■ **Work to complete**: Find the line that contains "return 'side' if". Repeat that line and all lines following it, exactly, through the end of the listing below.

-=-=-=-=-

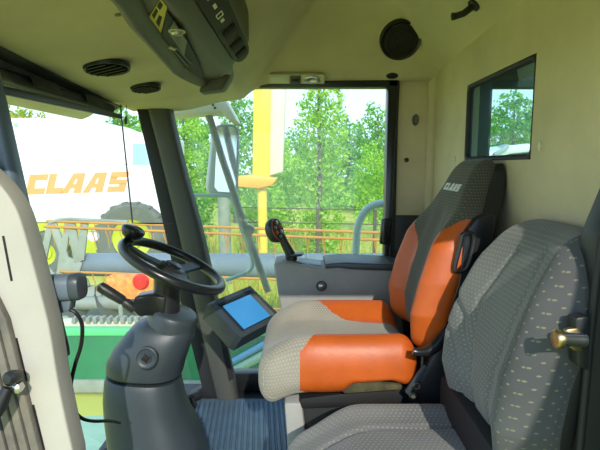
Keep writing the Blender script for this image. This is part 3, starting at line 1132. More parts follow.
js = empty('joystick', W(291, 262, 2.03), 'black joystick lever with round button head on the side console', 'joystick')
Yj = 2.03
lathe('base_ring', [(.034, -.014), (.034, -.004), (.024, .004), (.015, .010), (.013, .016)], W(291, 264, Yj), (0, 0, 1), M_gloss, js, 24)
stem = loft('stem', [[W(x0 + (x1 - x0) * (.5 + .5 * math.cos(a * pi / 8)), y0 + (y1 - y0) * (.5 + .5 * math.cos(a * pi / 8)), Yj + .02 * math.sin(a * pi / 8)) for a in range(16)]
                     for x0, y0, x1, y1 in ((286, 260, 297, 260), (285, 254, 297.5, 257), (283, 250, 293, 249), (280, 243, 288, 241), (277, 238, 285, 234))], M_black, js)
prism('flange', [W(288, 254.5, Yj - .03), W(304, 254, Yj - .03), W(301, 256.5, Yj - .03), W(289, 257.5, Yj - .03)], (0, .06, 0), M_gloss, js, bevel=.002)
hc = W(275, 230.5, Yj - .01)
hn = Vector((.80, -.50, .33)).normalized()
hu = Vector((.22, -.12, -.7)); hu = (hu - hn * hu.dot(hn)).normalized()
hd = lathe('head', [(0, -.034), (.026, -.032), (.038, -.022), (.042, -.004), (.042, .010), (.038, .016), (.030, .017), (0, .017)], hc, hn, M_black, js, 32, sx=1.25, sy=1.0, u=hu)
hv = hn.cross(hu)
k = 0
for a_, b_ in ((-.030, 0), (-.010, .018), (-.010, -.018), (.012, .016), (.012, -.016), (.032, 0)):
    q = hc + hu * a_ + hv * b_ + hn * .017
    lathe('button', [(.0085, 0), (.0085, .005), (.005, .007), (0, .007)], q, hn, (M_metal, M_orange, M_paint, M_metal, M_orange, M_paint)[k], hd, 12)
    k += 1
bm = bmesh.new()
add_tube(bm, [hc + hn * .016 + hu * (.047 * math.cos(a * pi / 16)) + hv * (.037 * math.sin(a * pi / 16)) for a in range(32)], .002, 6, closed=True)
finish(bm, 'accent_ring', M_orange, hd)

# ================================================================ OPERATOR SEAT
os_ = empty('driver_seat', (.12, 1.6, 0), 'beige and orange driver seat with charcoal headrest facing the steering wheel', 'seat')
# cushion, local x forward(-X)..back, y across, z up


def cush(p):
    x, y, z = p
    X = .115 + x
    Y = 1.60 + y
    w = 1 - .08 * sstep(.05, .26, -x) - .04 * sstep(.1, .25, x)
    Y = 1.60 + y * w
    top = z > 0
    Z = .525 + z
    ay = abs(y)
    tz = max(0, z / .062)
    # bolsters rise, the middle dips, the front rolls down
    Z += tz * (.040 * sstep(.09, .19, ay) * (1 - .8 * sstep(.08, .24, -x)) - .016 * (1 - sstep(.0, .17, ay)))
    Z -= .022 * sstep(.12, .26, -x)
    Z -= max(0, -z / .062) * .03 * sstep(.08, .24, -x)
    Z += .018 * max(0, -z / .062) * sstep(-.05, .20, x)
    if y < 0:
        Z += max(0, -z / .062) * .024 * sstep(.01, .05, x) * (1 - sstep(.15, .22, x))
    Z += tz * -.010 * math.exp(-((x + .20) / .03) ** 2) * math.exp(-(y / .10) ** 2)
    # dent on the nose
    return (X, Y, Z)


def cedges(p):
    x = p[0]
    near = .180 + .05 * (1 - sstep(-.115, -.05, x)) - .02 * sstep(0, .1, x) + .02 * sstep(.1, .22, x)
    return (-near, interp(x, [-.115, -.08, -.04, 0, .05, .115, .235], [.26, .225, .175, .135, .10, .082, .072]))


def ccls(c, f):
    if c[0] < -.115:
        return 'mid'
    a, b = cedges(c)
    return 'near' if c[1] < a else ('far' if c[1] > b else 'mid')


cu = rbox((.245, .245, .068), .058, (120, 120, 30), cush, {'mid': ('cushion', M_seat), 'near': ('side_bolster', M_orange), 'far': ('side_bolster', M_orange)}, ccls, os_, seam=cedges)
tag(cu['near'], 'orange cushion bolster'), tag(cu['far'], 'orange cushion bolster')

# back rest: profile of the front face (z -> X)
BZ = [.56, .62, .70, .80, .90, 1.0, 1.08, 1.17]
BX = [.405, .385, .378, .402, .436, .476, .510, .548]
BW = [.185, .205, .222, .222, .208, .178, .132, .105]


def backf(p):
    x, y, z = p  # z: -.30..+.30 height, x: -.05 (front)..+.05, y across
    t = (z + .305) / .61
    Z = lerp(.565, 1.168, t)
    X0 = interp(Z, BZ, BX)
    w = interp(Z, BZ, BW) / .22
    yy = y * w
    fr_ = max(0, -x / .055)
    bol = fr_ * .040 * sstep(.09, .19, abs(y)) * (1 - sstep(.90, 1.03, Z))
    X = X0 + .04 + x * .80 * (1 - .15 * sstep(1.0, 1.15, Z)) - bol + .010 * fr_ * (1 - sstep(0, .1, abs(y))) * (1 - sstep(.95, 1.05, Z))
    return (X, 1.60 + yy, Z)


def bedges(p):
    Z = lerp(.565, 1.168, (p[2] + .305) / .61)
    e = .080 + .15 * sstep(.80, 1.02, Z) ** 1.5
    return (-e, e) if Z < 1.0 else ()


def bcls(c, f):
    x, y, z = c
    Z = lerp(.565, 1.168, (z + .305) / .61)
    ed = .080 + .15 * sstep(.80, 1.02, Z) ** 1.5
    if abs(y) > ed and Z < 1.0 and x < .045:
        return 'near' if y < 0 else 'far'
    return 'mid'


bk = rbox((.055, .22, .305), .05, (22, 110, 130), backf, {'mid': ('backrest', M_seatback), 'near': ('back_bolster', M_orange), 'far': ('back_bolster', M_orange)}, bcls, os_, seam=bedges)
tag(bk['mid'], 'charcoal centre panel and headrest'), tag(bk['near'], 'orange back bolster'), tag(bk['far'], 'orange back bolster')
# logo on the headrest
def hr(a, b, d):
    """a across from far side, b up"""
    Z = 1.066 + b
    y = .080 - a
    q = Vector(backf((-.0555, y / (interp(Z, BZ, BW) / .22), (Z - .565) / (1.168 - .565) * .61 - .305)))
    q.x -= d + .001
    return q


lettering('logo', 'CLAAS', hr, M_logo, bk['mid'], (0, .032, .060, .094, .130), .0023, shear=.25, thick=.0025)
# back shell and frame
def shell(p):
    x, y, z = p
    t = (z + .30) / .6
    Z = lerp(.50, 1.155, t)
    w = interp(Z, BZ, BW) / .22
    X = interp(Z, BZ, BX) + .095 + x
    return (min(X, .632), 1.60 + y * (w * .5 + .5 * min(1, w * 1.1)), Z)


sh_ = rbox((.035, .205, .30), .03, (10, 30, 40), shell, {'a': ('back_shell', M_black)}, None, os_)
# side bracket with loop handle, near side
Yn = 1.385
br = prism('side_frame', [W(466, 232, Yn), W(476, 219, Yn), (W(488, 214, Yn)), W(496, 216, Yn), W(492, 262, Yn), W(468, 306, Yn), W(447, 345, Yn), W(438, 352, Yn), W(442, 330, Yn), W(458, 285, Yn)], (0, .03, 0), M_gloss, os_, bevel=.006, seg=3)
tube('loop_handle', [W(463, 234, Yn - .012), W(472, 234, Yn - .012), W(474, 243, Yn - .012), W(469, 262, Yn - .012), W(464, 270, Yn - .012), W(456, 271, Yn - .012), W(455, 266, Yn - .012), W(460, 246, Yn - .012), W(462, 236, Yn - .012), W(464, 234, Yn - .012)], .007, M_black, br, 8, sub=4)
rc_ = prism('recliner_plate', [W(408, 392, 1.36), W(426, 368, 1.36), W(440, 345, 1.36), W(447, 334, 1.36), W(470, 300, 1.36), W(478, 330, 1.36), W(450, 400, 1.36), W(436, 412, 1.36), W(412, 410, 1.36)], (0, .02, 0), M_black, os_, bevel=.005)
prism('cover_edge', [W(405, 392, 1.352), W(424, 365, 1.352), W(428, 367, 1.352), W(409, 396, 1.352)], (0, .012, 0), M_grey, rc_, bevel=.002)
for px, py in ((417, 386), (413, 396)):
    bm = bmesh.new()
    c = W(px, py, 1.352)
    add_tube(bm, [c + Vector((math.cos(a * pi / 10), 0, math.sin(a * pi / 10))) * .009 for a in range(20)], .0022, 6, closed=True)
    finish(bm, 'ring_bolt', M_brass, rc_)
lathe('bolt_head', [(.006, 0), (.006, .006), (0, .008)], W(413, 396, 1.358), (0, -1, 0), M_ivory, rc_, 12)
tube('recliner_lever', [W(446, 332, 1.355), W(436, 345, 1.345), W(428, 351, 1.335), W(418, 352, 1.325), W(413, 351, 1.325)], [.014, .018, .016, .012, .011], M_gloss, os_, 12, sub=4)
# torn lower edge of the cushion, pan, suspension
prism('seat_pan', [W(299, 399, 1.40), W(420, 384, 1.40), W(424, 405, 1.40), W(300, 410, 1.40)], (0, .40, 0), M_dark, os_, bevel=.01)
prism('exposed_foam', [W(340, 390, 1.372), W(352, 380, 1.372), W(372, 378, 1.372), W(386, 384, 1.372), W(402, 385, 1.372), W(402, 390, 1.372), W(345, 394, 1.372)], (0, .02, 0), mat('torn_foam', (0.10, 0.085, 0.03), 0.9, col2=(0.02, 0.02, 0.015), vscale=30), os_, bevel=.004)
su = prism('suspension', [W(300, 402, 1.42), W(430, 402, 1.42), (.34, 1.42, 0.0), (.01, 1.42, 0.0)], (0, .36, 0), M_rubber, os_, bevel=.01)
prism('front_cover', [W(284, 403, 1.40), W(302, 403, 1.40), (.055, 1.40, 0.0), (-.02, 1.40, 0.0)], (0, .38, 0), M_console, os_, bevel=.01)

# ================================================================ PASSENGER SEAT
ps = empty('passenger_seat', (.2, 1.1, 0), 'grey dotted cloth passenger seat nearest the door pillar', 'seat')


def seg_d(p, a, b):
    ab = (b[0] - a[0], b[1] - a[1])
    t = max(0, min(1, ((p[0] - a[0]) * ab[0] + (p[1] - a[1]) * ab[1]) / (ab[0] ** 2 + ab[1] ** 2)))
    return math.hypot(p[0] - a[0] - ab[0] * t, p[1] - a[1] - ab[1] * t)


def poly_d(p, pts):
    return min(seg_d(p, a, b) for a, b in zip(pts, pts[1:]))


GRV = [[(.06, .20), (.10, .06), (.065, -.08), (.05, -.17), (.055, -.27)], [(.20, .05), (.13, .0), (.085, -.08), (.085, -.17)], [(.20, -.03), (.155, -.06), (.12, -.12), (.115, -.20)],
       [(-.09, .22), (-.085, .0), (-.06, -.12), (-.075, -.27)]]
PZ = [.50, .56, .62, .72, .82, .92, 1.02]
PX = [.455, .432, .420, .430, .462, .505, .555]
PW = [.16, .195, .215, .222, .215, .195, .150]


def pback(p):
    x, y, z = p
    t = (z + .27) / .54
    Z = lerp(.50, 1.015, t)
    X0 = interp(Z, PZ, PX)
    w = interp(Z, PZ, PW) / .22
    fr_ = max(0, -x / .05)
    bol = fr_ * .035 * sstep(.05, .22, abs(y)) * (1 - .6 * sstep(.88, 1.0, Z))
    X = X0 + .055 + x - bol
    if fr_ > .3:
        for g in GRV:
            d = poly_d((y, z), g)
            X += .008 * math.exp(-(d / .0095) ** 2)
    # bottom and top corners round off in plan
    return (X, 1.085 + y * w * 1.0, Z - .05 * sstep(.05, .22, y) * (1 - t) * 0 + .0)


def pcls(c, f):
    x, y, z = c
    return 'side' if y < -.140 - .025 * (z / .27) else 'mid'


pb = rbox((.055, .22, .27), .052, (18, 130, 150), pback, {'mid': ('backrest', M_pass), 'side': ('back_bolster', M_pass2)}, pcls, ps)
tag(pb['side'], 'darker near side bolster')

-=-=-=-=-

■ **Full solution**:
    return 'side' if y < -.140 - .025 * (z / .27) else 'mid'


pb = rbox((.055, .22, .27), .052, (18, 130, 150), pback, {'mid': ('backrest', M_pass), 'side': ('back_bolster', M_pass2)}, pcls, ps)
tag(pb['side'], 'darker near side bolster')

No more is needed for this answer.